Exhibit A for Caldwell’s thesis is the Paris banlieues riots of October 2005, “the worst and most widespread civilian violence Western Europe had seen in decades.” “Unlike the American race riots of the 1960s, and unlike France’s student riots of 1968, for that matter,” he writes, “this steady but occasionally surging violence produced no leaders, no social movement, no body of thinking that outside observers could either accept or deplore, and no demands that could be productively answered.” It was, Caldwell maintained, nothing more than a nihilistic expression of rage against society, with a religious cast. To Caldwell, the days of violence that began with the accidental electrocutions of two teenagers who believed, mistakenly, that they were being pursued by the police, was rooted in the doctrine of radical Islam. Citing an International Crisis Group report on the incident, Caldwell writes that “the youths sympathized with jihad…They were furious partisans of the Arab cause in Iraq, Afghanistan, and Palestine. They embraced an autodictatic version of fundamentalism that the report’s authors called ‘shaykhist salafism.’”

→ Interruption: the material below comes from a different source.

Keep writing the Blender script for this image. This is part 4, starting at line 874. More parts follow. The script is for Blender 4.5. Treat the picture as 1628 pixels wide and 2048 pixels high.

Caldwell gives short shrift to the complex tangle of other possible motivations–history of police violence in the banlieues, the anomie of life in the city’s sterile and dangerous housing projects, an utter lack of economic opportunity for the city’s marginalized immigrant youth–cited in other reports, in journalist inquiries, and by Crisis Group itself. Instead, he fits the banlieues riots neatly, and shakily, into his basic arguments about Islam’s inherent violence and the doomed politics of accommodation. Nor does he stop at the Paris banlieues. In his world view, every Islamic leader in Europe is suspect, every European politician who seeks to build bridges to the Islamic community is a dupe. “For now, the moderation of Islam is a hope, not a fact,” he writes. “Yet European leaders have wagered so much on it that they see evidence of it everywhere.” That Germany’s millions of Turkish immigrants and their children co-exist, for the most part, in relative harmony with their native German population, or that growing numbers are opting for German citizenship and taking part in the political process, are facts largely ignored by Caldwell, who chooses to dwell only a few isolated examples of discord and disaffection.
Indeed, moderate Islam remains a viable, healthy alternative in such places as Bosnia-Herzegovina, where–despite efforts by Saudi Arabia to build Wahabi mosques throughout the country–the vast majority of the Muslim population has embraced secularism and tolerance. Moderate imams have denounced terror and become forces for assimilation, from the United Kingdom to Belgium to France. Moreover, the failure across Europe of xenophobic political movements, such as Haider’s Freedom Party, to gain momentum suggests that either most Europeans are blind to the Islamic “plot,” or Caldwell has wildly exaggerated it. (I covered the backlash against Haider in the spring of 2000, when tens of thousands of young Austrians poured into the streets of Vienna to denounce both his anti-Semitic background and his anti-immigrant platform.)
To be sure, Europe has compiled a largely dismal record in integrating its Islamic populations, and that sense of second-class status can, as the Paris banlieues riots attest, make radical Islam seem, to many, an appealing choice. But to equate this with the violent tendencies of an entire religion or an entire population is reductivist and inflammatory, and undermines the many insights of Caldwell’s provocative book.